• [Written exercise]
Print exactly the lines from the line with "rail_thing('guardrail', 'near steel" to the last line of the data, please, both included.

(3D scene scripts)
-- begin --
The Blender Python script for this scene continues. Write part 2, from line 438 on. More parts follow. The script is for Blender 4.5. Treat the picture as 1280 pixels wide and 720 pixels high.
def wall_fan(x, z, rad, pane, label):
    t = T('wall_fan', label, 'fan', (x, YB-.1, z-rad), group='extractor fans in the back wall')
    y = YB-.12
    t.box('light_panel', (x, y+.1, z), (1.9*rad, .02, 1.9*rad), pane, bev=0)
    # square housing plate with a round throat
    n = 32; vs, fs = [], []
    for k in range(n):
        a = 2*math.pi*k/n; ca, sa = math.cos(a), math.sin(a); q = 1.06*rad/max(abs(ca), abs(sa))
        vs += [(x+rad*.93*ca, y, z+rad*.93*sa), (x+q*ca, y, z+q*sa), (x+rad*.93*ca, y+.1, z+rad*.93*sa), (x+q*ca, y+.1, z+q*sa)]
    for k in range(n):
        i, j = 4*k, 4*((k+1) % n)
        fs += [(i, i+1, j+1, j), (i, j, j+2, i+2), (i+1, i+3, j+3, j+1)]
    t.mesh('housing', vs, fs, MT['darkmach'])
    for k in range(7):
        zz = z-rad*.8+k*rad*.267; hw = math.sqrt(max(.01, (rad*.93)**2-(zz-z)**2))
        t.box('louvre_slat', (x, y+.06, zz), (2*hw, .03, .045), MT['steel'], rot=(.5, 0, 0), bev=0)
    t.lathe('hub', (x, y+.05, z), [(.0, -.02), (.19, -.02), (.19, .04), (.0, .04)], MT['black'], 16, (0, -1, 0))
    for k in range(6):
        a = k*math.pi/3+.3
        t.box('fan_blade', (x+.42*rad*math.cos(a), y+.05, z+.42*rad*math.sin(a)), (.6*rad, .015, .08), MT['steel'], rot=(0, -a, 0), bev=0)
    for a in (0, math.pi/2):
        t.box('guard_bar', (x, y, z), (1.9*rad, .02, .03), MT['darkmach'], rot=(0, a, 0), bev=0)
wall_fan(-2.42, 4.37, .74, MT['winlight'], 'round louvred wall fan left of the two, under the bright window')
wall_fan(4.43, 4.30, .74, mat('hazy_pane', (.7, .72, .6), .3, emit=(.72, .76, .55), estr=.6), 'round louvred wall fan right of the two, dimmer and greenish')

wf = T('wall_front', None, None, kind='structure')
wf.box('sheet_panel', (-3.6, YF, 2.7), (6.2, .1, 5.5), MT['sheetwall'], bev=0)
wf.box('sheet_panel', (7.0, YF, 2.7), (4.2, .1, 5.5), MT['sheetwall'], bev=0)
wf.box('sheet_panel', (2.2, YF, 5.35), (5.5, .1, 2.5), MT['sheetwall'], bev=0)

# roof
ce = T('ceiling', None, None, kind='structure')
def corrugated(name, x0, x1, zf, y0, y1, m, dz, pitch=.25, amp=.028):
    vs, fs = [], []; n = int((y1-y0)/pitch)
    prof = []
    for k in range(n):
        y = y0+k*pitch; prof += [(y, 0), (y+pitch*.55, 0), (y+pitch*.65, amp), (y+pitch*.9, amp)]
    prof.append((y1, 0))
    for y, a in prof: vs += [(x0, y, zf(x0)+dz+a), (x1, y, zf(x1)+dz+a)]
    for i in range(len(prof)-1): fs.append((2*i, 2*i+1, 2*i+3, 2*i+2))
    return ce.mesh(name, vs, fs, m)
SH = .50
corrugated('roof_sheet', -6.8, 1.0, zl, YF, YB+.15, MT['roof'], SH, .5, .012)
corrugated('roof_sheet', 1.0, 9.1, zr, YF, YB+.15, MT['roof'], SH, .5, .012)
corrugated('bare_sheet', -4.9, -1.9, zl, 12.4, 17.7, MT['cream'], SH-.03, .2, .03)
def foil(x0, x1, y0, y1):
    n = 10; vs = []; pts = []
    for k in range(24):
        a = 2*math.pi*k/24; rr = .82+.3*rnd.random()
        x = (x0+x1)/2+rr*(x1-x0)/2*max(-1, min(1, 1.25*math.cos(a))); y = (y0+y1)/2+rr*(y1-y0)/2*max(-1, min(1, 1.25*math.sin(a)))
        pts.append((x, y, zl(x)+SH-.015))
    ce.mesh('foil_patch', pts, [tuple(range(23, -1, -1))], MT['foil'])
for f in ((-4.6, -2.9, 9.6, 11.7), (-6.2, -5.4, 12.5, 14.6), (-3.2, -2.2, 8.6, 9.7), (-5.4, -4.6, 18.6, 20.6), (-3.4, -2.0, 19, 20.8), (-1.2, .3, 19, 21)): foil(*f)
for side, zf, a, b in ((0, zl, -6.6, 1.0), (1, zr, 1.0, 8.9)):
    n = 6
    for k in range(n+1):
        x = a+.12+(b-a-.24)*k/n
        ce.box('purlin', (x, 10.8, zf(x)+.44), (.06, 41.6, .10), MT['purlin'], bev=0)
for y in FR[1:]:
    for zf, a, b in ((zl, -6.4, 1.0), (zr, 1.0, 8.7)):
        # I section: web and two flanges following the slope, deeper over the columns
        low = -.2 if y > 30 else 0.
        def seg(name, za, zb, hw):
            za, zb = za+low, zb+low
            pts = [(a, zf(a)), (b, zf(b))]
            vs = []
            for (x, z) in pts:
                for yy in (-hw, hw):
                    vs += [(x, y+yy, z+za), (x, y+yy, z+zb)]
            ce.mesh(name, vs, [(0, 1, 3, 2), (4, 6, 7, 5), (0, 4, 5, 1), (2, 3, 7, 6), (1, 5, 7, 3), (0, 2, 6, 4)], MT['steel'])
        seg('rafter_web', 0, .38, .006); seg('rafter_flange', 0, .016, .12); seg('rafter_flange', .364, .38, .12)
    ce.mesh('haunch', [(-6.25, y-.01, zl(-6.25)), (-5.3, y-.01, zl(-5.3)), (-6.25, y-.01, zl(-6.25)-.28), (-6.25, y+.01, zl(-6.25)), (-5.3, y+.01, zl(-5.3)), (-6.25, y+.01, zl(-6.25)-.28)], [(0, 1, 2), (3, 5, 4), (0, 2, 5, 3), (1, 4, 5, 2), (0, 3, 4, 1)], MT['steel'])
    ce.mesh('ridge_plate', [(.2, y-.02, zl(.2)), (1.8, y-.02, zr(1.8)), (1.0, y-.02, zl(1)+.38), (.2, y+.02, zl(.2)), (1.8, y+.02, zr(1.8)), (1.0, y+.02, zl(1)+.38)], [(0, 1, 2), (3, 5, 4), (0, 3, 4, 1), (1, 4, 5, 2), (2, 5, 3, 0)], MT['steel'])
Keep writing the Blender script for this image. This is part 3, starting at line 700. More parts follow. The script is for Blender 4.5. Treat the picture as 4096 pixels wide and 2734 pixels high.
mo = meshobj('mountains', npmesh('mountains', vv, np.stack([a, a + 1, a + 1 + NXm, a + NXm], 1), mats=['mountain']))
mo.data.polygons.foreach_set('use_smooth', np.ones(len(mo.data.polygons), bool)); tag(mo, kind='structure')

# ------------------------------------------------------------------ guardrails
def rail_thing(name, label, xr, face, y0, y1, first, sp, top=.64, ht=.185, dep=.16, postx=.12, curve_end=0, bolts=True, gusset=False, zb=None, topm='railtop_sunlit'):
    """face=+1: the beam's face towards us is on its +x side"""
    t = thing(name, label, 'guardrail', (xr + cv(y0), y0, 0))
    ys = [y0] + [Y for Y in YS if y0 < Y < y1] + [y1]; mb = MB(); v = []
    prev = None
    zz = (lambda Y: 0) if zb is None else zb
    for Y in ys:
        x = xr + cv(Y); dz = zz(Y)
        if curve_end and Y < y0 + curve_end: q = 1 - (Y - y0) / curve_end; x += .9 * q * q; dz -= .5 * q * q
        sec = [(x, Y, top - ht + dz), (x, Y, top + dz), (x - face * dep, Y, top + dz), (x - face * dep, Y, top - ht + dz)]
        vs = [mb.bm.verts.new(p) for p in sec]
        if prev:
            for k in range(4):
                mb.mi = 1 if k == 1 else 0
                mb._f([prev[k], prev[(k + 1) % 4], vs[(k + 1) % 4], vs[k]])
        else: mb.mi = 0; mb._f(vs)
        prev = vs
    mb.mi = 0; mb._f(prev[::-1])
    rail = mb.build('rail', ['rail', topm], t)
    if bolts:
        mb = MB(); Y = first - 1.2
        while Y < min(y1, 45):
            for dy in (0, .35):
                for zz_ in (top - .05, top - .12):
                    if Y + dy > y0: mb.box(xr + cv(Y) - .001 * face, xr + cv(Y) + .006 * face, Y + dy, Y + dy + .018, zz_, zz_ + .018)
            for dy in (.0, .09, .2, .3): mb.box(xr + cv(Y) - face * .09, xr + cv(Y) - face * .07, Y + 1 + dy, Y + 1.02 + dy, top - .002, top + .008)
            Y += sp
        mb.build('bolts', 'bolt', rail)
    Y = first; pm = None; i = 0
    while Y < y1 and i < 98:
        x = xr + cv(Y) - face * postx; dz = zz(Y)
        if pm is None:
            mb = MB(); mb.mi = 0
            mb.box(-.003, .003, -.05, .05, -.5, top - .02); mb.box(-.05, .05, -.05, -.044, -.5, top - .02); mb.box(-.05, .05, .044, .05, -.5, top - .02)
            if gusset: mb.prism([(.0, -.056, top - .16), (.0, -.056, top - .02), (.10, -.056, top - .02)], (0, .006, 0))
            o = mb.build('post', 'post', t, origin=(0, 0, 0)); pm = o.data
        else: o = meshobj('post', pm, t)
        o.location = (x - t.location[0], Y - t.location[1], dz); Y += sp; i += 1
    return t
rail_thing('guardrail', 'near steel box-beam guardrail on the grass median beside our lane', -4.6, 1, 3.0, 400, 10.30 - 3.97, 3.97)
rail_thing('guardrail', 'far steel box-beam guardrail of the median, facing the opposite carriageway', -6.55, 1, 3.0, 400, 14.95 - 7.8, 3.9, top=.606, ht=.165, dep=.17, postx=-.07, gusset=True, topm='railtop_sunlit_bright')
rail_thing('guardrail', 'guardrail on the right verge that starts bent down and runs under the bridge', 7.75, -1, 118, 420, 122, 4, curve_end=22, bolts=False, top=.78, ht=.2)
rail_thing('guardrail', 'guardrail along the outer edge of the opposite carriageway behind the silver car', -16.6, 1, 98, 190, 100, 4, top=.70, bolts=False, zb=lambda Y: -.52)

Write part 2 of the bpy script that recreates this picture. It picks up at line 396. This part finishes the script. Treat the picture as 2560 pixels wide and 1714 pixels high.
-- end --
• [Problem solution]
rail_thing('guardrail', 'near steel box-beam guardrail on the grass median beside our lane', -4.6, 1, 3.0, 400, 10.30 - 3.97, 3.97)
rail_thing('guardrail', 'far steel box-beam guardrail of the median, facing the opposite carriageway', -6.55, 1, 3.0, 400, 14.95 - 7.8, 3.9, top=.606, ht=.165, dep=.17, postx=-.07, gusset=True, topm='railtop_sunlit_bright')
rail_thing('guardrail', 'guardrail on the right verge that starts bent down and runs under the bridge', 7.75, -1, 118, 420, 122, 4, curve_end=22, bolts=False, top=.78, ht=.2)
rail_thing('guardrail', 'guardrail along the outer edge of the opposite carriageway behind the silver car', -16.6, 1, 98, 190, 100, 4, top=.70, bolts=False, zb=lambda Y: -.52)

Write part 2 of the bpy script that recreates this picture. It picks up at line 396. This part finishes the script. Treat the picture as 2560 pixels wide and 1714 pixels high.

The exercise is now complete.